Death + Art / Architecture Funeral Industry

Wilhelm’s Portland Memorial Funeral Home


I spent Memorial Day not so much remembering the dead as being introduced to the dead. You see, I spent the day at Wilhelm’s Portland Memorial Funeral Home, the first and oldest crematory west of the Mississippi. Located in Portland, Oregon, Wilhelm’s is a funeral home, mausoleum and crematory — a large operation and one that’s been in business for over 100 years. Portland Memorial Funeral Home merged just last year with Wilhelm’s Funeral Home. And, in an interesting turn of events, there are plans to convert the former Portland Memorial Funeral Home into a folk music venue serving wine and beer as reported by the local neighborhood newspaper, The Bee.

Each year on Memorial Day, for one day only, the buildings and grounds are open to the public. There was an article in the Oregonian that profiled one of the private and most elaborate family tombs containing the Rae family sarcophagi — which is only opened for 90 minutes each year, on Memorial Day. The Rae’s were a prominent family in turn of the century Portland that made their money from the timber industry. The “Rae Room”, as it is known, is the most elaborate of the tombs on the grounds. It has its own private entrance, ornate wrought iron gates, imported Italian marble and solid bronze sarcophagi.

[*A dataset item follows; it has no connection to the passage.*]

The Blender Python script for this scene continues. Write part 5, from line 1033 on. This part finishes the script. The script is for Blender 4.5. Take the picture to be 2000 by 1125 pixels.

I spent a few hours on the grounds and in the vast network of buildings exploring the labyrinthine levels and myriad, never-ending corridors. It’s really quite impressive and the blend of old and new makes it an especially interesting place to explore. New construction blends well with original architecture, although there is certainly a feeling of distinct and discreet change in tone and style as one enters a new section. One of the highlights of my visit was seeing the various urns in their “niches” as they are called. The variety is pretty astounding — from humble and plain to ornate and fancy, with the standing of Portland’s wealthiest and middle-class in evidence. In death, it seems, we are all still not equal. As a librarian, I was especially taken with the urns that take the form of books on a shelf. Whole families have been memorialized in this way with mother, father, son, daughter “bound” together and held upright by bookends on either side. Since I forgot my camera that day, I was only able to take pictures with the camera on my phone — and they unfortunately didn’t turn out very well. Plus, I think you had to get the permision of management to take photos anyway. Here’s a great example of what I’m talking about. It’s an image from the Oakland Columbarium.

I highly recommend visiting this unique Portland landmark if you get the chance — and as a member of the living if you can.